Strange; the rendering looks about the same for me than FF2 on the sites I frequent…
Fast, really fast, stable, low memory usage, easy to use.
Mozilla are stuffing a firecracker down the pants of the Internet and are about to let it off.
Extension compatibility may hold you back, but I would definitely recommend that people download and use Beta5. I’ve been using Ff3 as my full-time browser since b2 and it’s rock-solid and any drawbacks as a beta are far outweighed by the gain in speed.

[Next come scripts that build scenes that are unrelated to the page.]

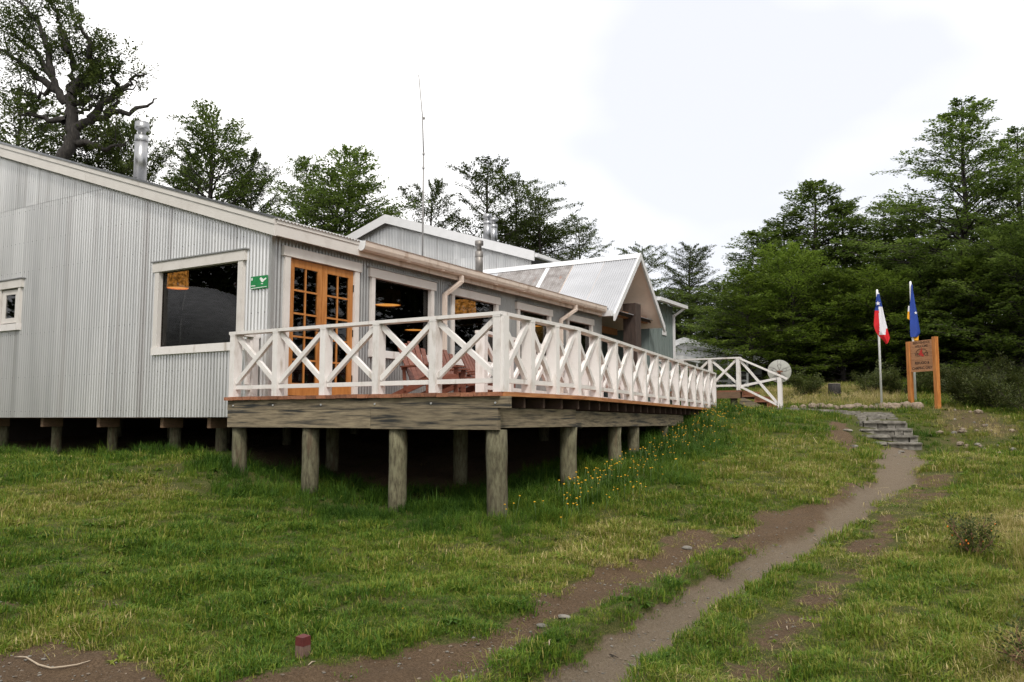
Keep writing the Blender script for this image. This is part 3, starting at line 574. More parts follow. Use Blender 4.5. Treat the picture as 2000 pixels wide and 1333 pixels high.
# wing beyond the porch
wing = thing('side_wing', 'grey green boarded wing with white gutter beyond the porch', 'building', (26.2, 11, 2))
obj('wall', MB().box(25.15, 27.32, 10.0, 10.1, 1.75, 5.42), 'green_grey', wing)
for a_ in (25.15, 27.22): obj('wall', MB().hexa([(a_, 10.1, 1.75), (a_+.1, 10.1, 1.75), (a_+.1, 14.2, 1.75), (a_, 14.2, 1.75)], [(a_, 10.1, 5.44), (a_+.1, 10.1, 5.44), (a_+.1, 14.2, 6.74), (a_, 14.2, 6.74)]), 'green_grey', wing)
for i in range(9): obj('batten', MB().box(25.25+i*.245, 25.275+i*.245, 9.985, 9.999, 1.8, 5.40), 'green_grey', wing)
obj('roof', MB().hexa([(25.13, 9.75, 5.42), (27.7, 9.75, 5.42), (27.7, 14.25, 6.85), (25.13, 14.25, 6.85)], [(25.13, 9.75, 5.52), (27.7, 9.75, 5.52), (27.7, 14.25, 6.95), (25.13, 14.25, 6.95)]), 'zinc_roof', wing)
obj('gutter', MB().box(25.15, 27.75, 9.60, 9.74, 5.38, 5.49), 'bright_trim', wing)
obj('downpipe', MB().beam((27.55, 9.67, 5.38), (27.28, 9.93, 5.12), .07, .07).beam((27.28, 9.95, 5.15), (27.28, 9.95, 1.9), .07, .07), 'bright_trim', wing)
obj('vent', MB().box(26.25, 26.62, 9.97, 9.984, 4.38, 4.52), 'bright_trim', wing)
# ---- rear hall
hall = thing('rear_hall', 'taller zinc clad hall with white gable fascia rising behind the lodge roof', 'building', (26, 20, 2))
AV, AZ = 21.05, 9.60; HS = .322
def hz(v): return AZ-abs(v-AV)*HS
hw = MB(); sec = [(14.7, 2), (27, 2), (27, hz(27)-.15), (AV, AZ-.15), (14.7, hz(14.7)-.15)]; hw.prism([(25.74, a_, z_) for a_, z_ in sec], (-1, 0, 0), .12)
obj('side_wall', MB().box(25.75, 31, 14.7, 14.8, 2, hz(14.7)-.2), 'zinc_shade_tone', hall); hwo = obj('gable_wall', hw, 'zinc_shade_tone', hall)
v = 14.6; k = 0
while v < 26:
    v1 = v+WAVE*11
    for lo, hi in ((5.0, lambda q: min(hz(q)-.16, 7.62)), (7.60, lambda q: hz(q)-.16)):
        if lo > 6 and max(hz(v), hz(v1))-.16 < 7.75: continue
        obj('sheet', corrugated(MB(), (25.60-.004*(k % 2)-(.006 if lo > 6 else 0), 0, 0), (0, 1, 0), (0, 0, 1), (-1, 0, 0), v, v1, (lambda lo, hi: lambda s: [(lo, max(hi(s), lo+.01))])(lo, hi), sub=6), 'zinc', hwo)
    v = v1; k += 1
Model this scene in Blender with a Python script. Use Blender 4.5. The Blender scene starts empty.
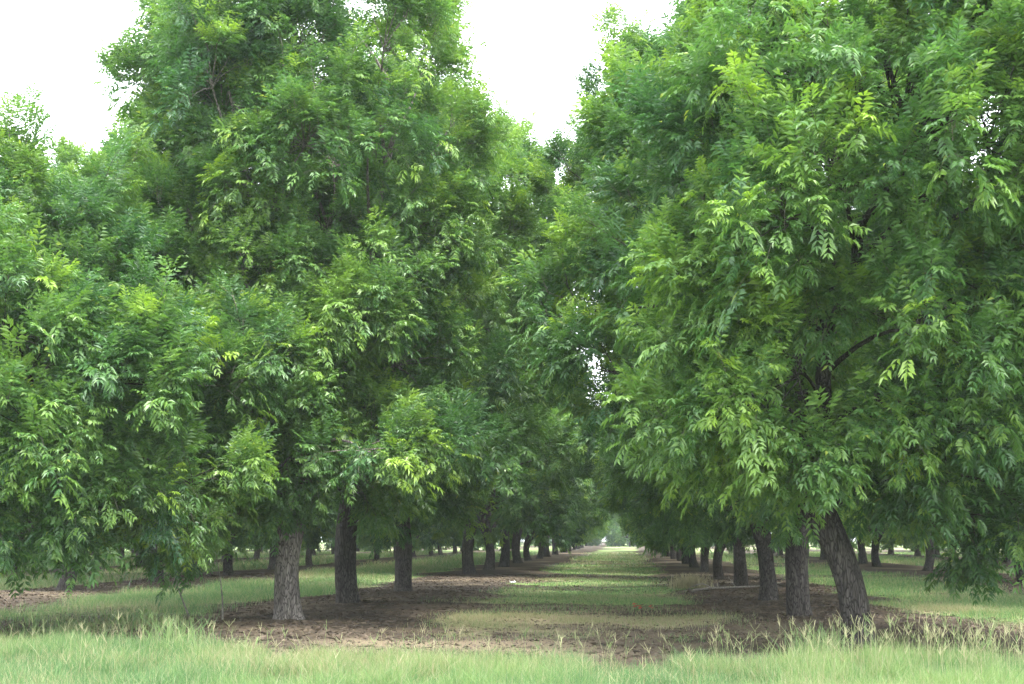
import bpy, math
import numpy as np
from mathutils import Vector, Matrix

R = math.radians
SC = bpy.context.scene
COL = SC.collection

# ------------------------------------------------------------------ camera, sky, sun, exposure
EYE = 1.6
FPX = 1400.0
cam_d = bpy.data.cameras.new("camera")
cam = bpy.data.objects.new("camera", cam_d)
COL.objects.link(cam)
cam_d.sensor_width = 36.0
cam_d.lens = FPX / 1024.0 * 36.0
cam_d.clip_start = 0.1
cam_d.clip_end = 3000.0
YAW = math.atan(112 / FPX)          # the alley runs along +Y, a little to the side of where the lens points
PITCH = math.atan(196 / FPX)
cam.location = (0, 0, EYE)
cam.rotation_euler = (R(90) + PITCH, 0, YAW)
SC.camera = cam

SUN_EL, SUN_AZ = R(61), R(147)      # azimuth measured from +Y towards +X: high, behind the camera, a little to one side
world = bpy.data.worlds.new("World")
SC.world = world
world.use_nodes = True
nt = world.node_tree
bg = nt.nodes["Background"]
sky = nt.nodes.new("ShaderNodeTexSky")
sky.sky_type = 'NISHITA'
sky.sun_disc = False
sky.sun_elevation = SUN_EL
sky.sun_rotation = SUN_AZ
sky.dust_density = 4.0
sky.air_density = 1.0
sky.ozone_density = 1.0
# a closed bright cloud deck over the clear sky
hs = nt.nodes.new("ShaderNodeHueSaturation")
hs.inputs["Saturation"].default_value = 0.22
nt.links.new(sky.outputs[0], hs.inputs["Color"])
cl = nt.nodes.new("ShaderNodeMixRGB")
cl.blend_type = 'MIX'
cl.inputs[0].default_value = 0.55
cl.inputs[2].default_value = (11.5, 12.2, 13.2, 1)
nt.links.new(hs.outputs[0], cl.inputs[1])
nt.links.new(cl.outputs[0], bg.inputs[0])
bg.inputs[1].default_value = 0.09

sun_d = bpy.data.lights.new("sun", 'SUN')
sun = bpy.data.objects.new("sun", sun_d)
COL.objects.link(sun)
sun_d.energy = 1.5
sun_d.angle = R(24)
sun_d.color = (1.0, 0.96, 0.9)
sv = Vector((math.sin(SUN_AZ) * math.cos(SUN_EL), math.cos(SUN_AZ) * math.cos(SUN_EL), math.sin(SUN_EL)))
sun.rotation_euler = (-sv).to_track_quat('-Z', 'Y').to_euler()

SC.view_settings.view_transform = 'Standard'
SC.view_settings.look = 'None'
SC.view_settings.gamma = 1.0
SC.view_settings.use_curve_mapping = False
SC.view_settings.exposure = 2.85
SC.cycles.max_bounces = 10
SC.cycles.diffuse_bounces = 7
SC.cycles.glossy_bounces = 2
SC.cycles.transmission_bounces = 7
SC.cycles.transparent_max_bounces = 4
SC.cycles.sample_clamp_indirect = 8
SC.cycles.volume_bounces = 1
SC.cycles.use_denoising = True

# ------------------------------------------------------------------ helpers
rng = np.random.default_rng(7)
cr_, sr_ = math.cos(YAW), math.sin(YAW)
CAMR = np.array(Matrix(cam.rotation_euler.to_matrix()))


def pix_dir(px, py):
    v = np.array([(px - 512) / FPX, (342 - py) / FPX, -1.0])
    return CAMR @ v


def ground_at(px, Y):
    """the world X that shows at pixel column px, Y metres along the alley"""
    d = pix_dir(px, 560)
    return d[0] / d[1] * Y


_perm = np.random.default_rng(3).random((256, 256))


def vnoise(x, y):
    xi = np.floor(x).astype(int)
    yi = np.floor(y).astype(int)
    fx, fy = x - xi, y - yi
    fx = fx * fx * (3 - 2 * fx)
    fy = fy * fy * (3 - 2 * fy)
    a = _perm[xi % 256, yi % 256]
    b = _perm[(xi + 1) % 256, yi % 256]
    c = _perm[xi % 256, (yi + 1) % 256]
    d = _perm[(xi + 1) % 256, (yi + 1) % 256]
    return (a * (1 - fx) + b * fx) * (1 - fy) + (c * (1 - fx) + d * fx) * fy


def fbm(x, y, s=1.0, o=4, off=0.0):
    t = 0.0
    amp = 0.5
    tot = 0.0
    x = x / s + off * 17.3
    y = y / s + off * 9.1
    for _ in range(o):
        t = t + amp * vnoise(x, y)
        tot += amp
        x = x * 2.03 + 5.2
        y = y * 2.03 + 1.7
        amp *= 0.5
    return t / tot


def sstep(a, b, x):
    t = np.clip((x - a) / (b - a), 0, 1)
    return t * t * (3 - 2 * t)


ROWS = np.array([-47.5, -37.2, -27.0, -16.7, -6.15, 4.1, 14.0, 24.2, 34.4, 44.6])


def height(x, y):
    x = np.asarray(x, float)
    y = np.asarray(y, float)
    d = np.abs(x[..., None] - ROWS).min(-1)
    h = (fbm(x, y, 9.0, 3, 1) - 0.5) * 0.16 + (fbm(x, y, 1.3, 3, 2) - 0.5) * 0.035
    h = h + 0.07 * sstep(3.2, 1.0, d)
    return h * sstep(2, 12, np.hypot(x, y))


def grass_amount(x, y):
    """how much grass grows at a place: bare strips under the rows, a trodden headland in front, tall verge"""
    x = np.asarray(x, float)
    y = np.asarray(y, float)
    n = fbm(x, y, 3.0, 4, 3)
    n2 = fbm(x, y, 7.0, 3, 4)
    d = np.abs(x[..., None] - ROWS).min(-1)
    g = sstep(1.7, 3.5, d + (n - 0.5) * 2.6)
    # thin patches out in the alleys
    g = g * (0.3 + 0.7 * sstep(0.36, 0.54, n2 * 0.6 + n * 0.4))
    # headland in front of the rows
    edge = np.where(x < -5, 25.4, 25.5) + (n - 0.5) * 9.0
    inner = np.where(x < -5.5, 19.6, 17.4) + (fbm(x, y, 2.0, 3, 6) - 0.5) * 1.8
    head = sstep(inner - 0.5, inner + 0.5, y) * (1 - sstep(edge - 2.2, edge + 2.2, y))
    g = g * (1 - head * np.where(x < -6, 0.6, 1.0) * (0.55 + 0.4 * sstep(0.35, 0.6, n)))
    front = 1 - sstep(inner - 0.4, inner + 0.4, y)
    return np.clip(np.maximum(g, front), 0, 1), head, front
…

I just downloaded the beta and compared them memory-wise on a winxp home machine. I opened the following pages in each browser and checked the memory usage (note! no flash installed and only addon installed is noscript, which worked fine with beta 5):
http://www.osnews.com
http://www.zbrushcentral.com
http://www.conceptart.org
http://www.cgtalk.com
http://www.haiku-os.org
Firefox 2.0.0.13 – 42160 kb
Firefox 3 beta 5 – 43096 kb
so in this simple test there were no real differences in memory usage. of the pages I visited all rendered fine in beta 5, could those who complains about badly rendered pages please post some examples?
The memory improvements I’ve seen come from extended usage. With FF2, a day of hard browsing could see the memory spiral up to 400MB or worse, with a restart being the only way to recover that mess. FF3 seems to consistently snap back to around 100MB for me.
Mozilla are stuffing a firecracker down the pants of the Internet and are about to let it off.
So, what you are trying to say is we all better hold on tight since we (men) are about to lose our nads? Mm, perhaps not quite the analogy you were looking for.
maybe the assumption is that the internet is not masculine?
I’d assume a crotch-proximal explosion would be damaging and undesirable regardless of gender.
I can’t understand why everyone thinks the f3 betas are so fast. I have tried them on both windows and ubuntu, and they are quite a bit more sluggish than f2.
In ubuntu there is a noticable lag when switching tabs. I really hope that it is due to some extra bug-checking in the compilation. There shouldn’t be lag in a webbrowser running on an AMD X2-4600 with 2gb of RAM. Not until 2011 or so.
Also, the rendering of many sites has become worse.
I have the same problem on Fedora 8: slow tag switches.
Maybe Windows users like Kroc can use it regularly, but for the rest of us it really does remain beta software. 🙁
(Edit: removed erroneous claim of a bug.)
Edited 2008-04-04 18:47 UTC
I’m on a Mac, where the gains appear to be the largest.
b4 and b5 have some major redraw issues when I try using netvibes.com. Not just the browser part, but the whole application window screws up and then randomly fixes itself. It’s completely unusable.
I really like the interface and other changes though.
I’ve been using Firefox 3 since beta 3. The betas are very stable and have no noticeable interface glitches. I have run across some site compatibility problems, the worst of which is my online bank account, which works with Firefox 2 but fails to login with Firefox 3. I can’t notice any difference in speed or memory consumption, both seem marginally poor.
Mostly, things work almost perfectly, but Adobe Shockwave support is at the pathetic end of the spectrum and the Mac OS X versions loops infinitely when accessing the Help menu on Leopard.
It’s much faster on Mac OS X but the Windows version doesn’t seem faster at all. Memory usage is stable.
Even bookmark management is progressing since they added drag-and-drop operations.
The nightly builds have been good but I’m still not ready to use it for everything. The June release date doesn’t seem so far away anyway.
Actually it is, maybe not in the plain rendering pipeline , but javascript definitely is faster, I do complex javascript programming, and subjectively my programs were running five times faster on fox 3 than fox 2.
Ok for a normal html page this makes no difference but if you have a complex ajax framework this makes a huge difference.
I’m running the latest nightly build (a couple of days ahead of the beta 5 release) and it is progressing very well. I thought that maybe Safari would get its act together in regards to improving compatibility with Google, such as Blogspot and support for RichText boxes where currently the copy and paste don’t work properly.
Oh well, I’m excited about this release, and hopefully they’ll continue to put bug fixes and Acid3 compliance ahead of ‘getting it out on time’. Better to have a stable, reliable and fast browser than one which has been rushed out.